Riassumere il calcio in un’immagine sola, ridurre centocinquant’anni delle sport più seguito del mondo in una sola foto, è un’impresa ardua. Se si chiedesse una cosa del genere forse a livello mondiale l’istantanea più gettonata sarebbe quella della finale del Mondiale del 1970, con Jairzinho di spalle che tiene in braccio Pelè dopo il primo dei quattro gol che abbatteranno la Nazionale italiana. La televisione nel nostro paese era ancora in bianco e nero, ma le foto dell’evento mostrano il numero 10 brasiliano avvolto nella casacca storica del suo paese: maglia gialla con bordi verdi, pantaloncini azzurri. Un abbinamento immortale, che racconta la storia di una Nazionale leggendaria, la più vincente di sempre. La divisa più celebre del mondo, semplice, senza fronzoli, con dei colori che in un’occhiata riportano alla mente le temibili squadre e i campioni che l’hanno vestita dal 1954 in poi, da Pelè a Vavà, da Garrincha a Zico, fino a Romario, Ronaldo e Ronaldinho.
Nell’era del calcio-marketing e della ricerca del brand vincente, forse non esiste simbolo riconoscibile a livello mondiale come quella maglia, non a caso insignita dai tradizionalisti del Times come la più bella di sempre. Eppure c’è chi ha voluto mettere mano anche a quell’abbinamento così semplice, con risultati spesso discutibili. Quando chiedi ad uno stilista di disegnare la nuova maglia del Brasile per il Mondiale o la Copa America è difficile frenare l’inventiva dell’artista, troppo protagonista o troppo innovatore per ridisegnare banalmente la casacca di Pelè in tutta quella magnifica semplicità. Vero, ma ciò non toglie che l’esito possa essere disastroso. Passino le seconde e terze maglie delle squadre di club, ormai tele vuote che stilisti e disegnatori possono riempire come meglio credono, senza pensare alla storia della squadra, ma solo alla vendibilità del prodotto.

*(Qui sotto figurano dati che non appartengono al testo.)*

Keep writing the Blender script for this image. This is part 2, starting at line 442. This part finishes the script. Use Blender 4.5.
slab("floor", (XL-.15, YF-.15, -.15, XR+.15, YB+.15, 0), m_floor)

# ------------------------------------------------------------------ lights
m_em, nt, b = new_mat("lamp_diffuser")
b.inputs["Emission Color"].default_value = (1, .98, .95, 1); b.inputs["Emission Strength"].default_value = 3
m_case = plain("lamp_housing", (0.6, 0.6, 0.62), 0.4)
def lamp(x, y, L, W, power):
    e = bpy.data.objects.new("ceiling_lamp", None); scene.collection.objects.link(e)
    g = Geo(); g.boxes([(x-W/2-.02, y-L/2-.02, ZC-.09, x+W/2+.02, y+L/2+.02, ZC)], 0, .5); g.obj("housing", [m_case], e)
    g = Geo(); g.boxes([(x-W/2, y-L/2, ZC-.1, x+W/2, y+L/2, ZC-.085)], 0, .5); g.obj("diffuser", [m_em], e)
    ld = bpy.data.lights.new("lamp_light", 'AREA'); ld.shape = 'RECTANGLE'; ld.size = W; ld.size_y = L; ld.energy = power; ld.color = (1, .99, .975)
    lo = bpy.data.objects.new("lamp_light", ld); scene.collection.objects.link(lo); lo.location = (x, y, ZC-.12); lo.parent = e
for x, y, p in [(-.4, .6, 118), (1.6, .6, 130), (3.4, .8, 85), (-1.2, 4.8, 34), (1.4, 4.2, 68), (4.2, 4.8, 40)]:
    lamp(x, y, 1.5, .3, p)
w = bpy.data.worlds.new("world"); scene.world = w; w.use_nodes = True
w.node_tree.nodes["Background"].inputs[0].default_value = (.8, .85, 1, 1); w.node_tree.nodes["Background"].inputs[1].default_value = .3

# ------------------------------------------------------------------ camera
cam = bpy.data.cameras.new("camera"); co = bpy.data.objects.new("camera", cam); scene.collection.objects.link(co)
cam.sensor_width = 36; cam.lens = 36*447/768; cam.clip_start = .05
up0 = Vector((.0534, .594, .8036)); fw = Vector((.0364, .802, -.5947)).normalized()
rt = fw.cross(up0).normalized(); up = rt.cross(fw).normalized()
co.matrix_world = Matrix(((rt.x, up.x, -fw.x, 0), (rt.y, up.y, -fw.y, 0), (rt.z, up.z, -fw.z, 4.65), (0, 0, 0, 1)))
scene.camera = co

Ma quando c’è di mezzo la maglia verde-oro serve un po’ di rispetto per il lato sacro del calcio. Nella religione profana del pallone sarebbe un po’ come scolpire Budda palestrato, perchè oggi va così.
Eppure qualcuno l’ha fatto, specie all’ultima Copa America, dove il Brasile si è presentato con un’inspiegabile barretta verde sul petto e colletto e risvolti gialli, e in certe partite anche coi dei sacrileghi pantaloncini bianchi (purtroppo è successo anche in altre occasioni). Forse dopo l’esito disastroso della spedizione ci penseranno due volte prima di presentarsi con un kit del genere. Fece storcere il naso anche il numero di maglia cerchiato della Confederations Cup 2005 (vinta proprio dal Brasile), anche a causa di un ingombrante inserto sulle spalle. E non era il massimo neanche la maglia del Mondiale 2002, anche quello vinto, con linee e fantasie verdi sparse su tutto il corpo. Anche se quell’anno in fatto di eleganza il Brasile partiva decisamente indietro visti i capelli di Ronaldo.
E’ bello dunque rivedere che il Brasile nello storico Mondiale casalingo si presenterà con una divisa vecchio stile, prodotta dalla Nike, e svelata proprio oggi. Un tocco di modernità nel carattere del numero di maglia e poi tutto com’è sempre stato. Manca solo un dettaglio, come ha evidenziato il ct Felipe Scolari: la sesta stella. Ma a quella più che stilisti e marchi sportivi ci dovranno pensare Neymar, Dani Alves e compagni. Per ora gustiamoci i colori più belli che il calcio possa esprimere, quelli della fantasia di Pelè, Jairzinho e tutti gli altri.